If you notice any errors, please tell me of them.

First post about 60 Degree Angle Trigonometry

Decades ago, I tried to adapt 90° angle trigonometry to 60° angle trigonometry for use in the Minimal Axes Coordinate System, with some success.  However, I got rid of all of my progress several years ago.  I might work on it again sometime.  The idea was to go to the foundation of the math, including identities, and not just rewrite the tables.  Just as I write this, I am tempted to just rewrite the trigonometric function tables.

Three-dimensional Minimal Axes Coordinate System

A while back, I constructed a physical model of the 3-D variety of my coordinate system, because I was unable to imagine how the space was shaped.  I thought it might have been an icosahedron, a 20-sided figure.  Imagining the 2-D variety is easy.  Even if it is not, it could be drawn.  The shape is a hexagon.  Here is a drawing of the 2-D variety.

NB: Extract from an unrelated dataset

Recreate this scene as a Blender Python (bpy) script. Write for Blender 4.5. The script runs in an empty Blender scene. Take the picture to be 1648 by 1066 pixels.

The shapes of the areas and spaces within the 2-D and 3-D varieties of the Cartesian coordinate systems are easy to imagine as well.  The 2-D one is a square and the 3-D one is a cube.  Imagining the space within the 3-D variety of my coordinate system is not as easy.  Here are three photographs of the 3-D variety.  The four bundles of like light-colored fuzzy sticks (white, pink (which looks white), yellow and orange) can be thought of as representing the four axes of the coordinate system.  If I call the four light-colored axes-vectors a, b, c, and d, then the vectors a+b, a+c, a+d, b+c, b+d, and c+d are represented by the mixed color bundles, and then the vectors a+b+c, a+b+d, a+c+d, and b+c+d are represented by the dark-colored fuzzy stick bundles.  In the first photograph, the white axis is pointing straight up.  Note how, at certain angles, the space is outlined by a square, and, at certain angles, it is outlined by a regular hexagon (though perspective seems to distort the shape).

I have looked on the WWW for names for the shape of the space in the 3-D variety of my coordinate system, but haven't found any.  I think it might be a new shape, but I'm not certain.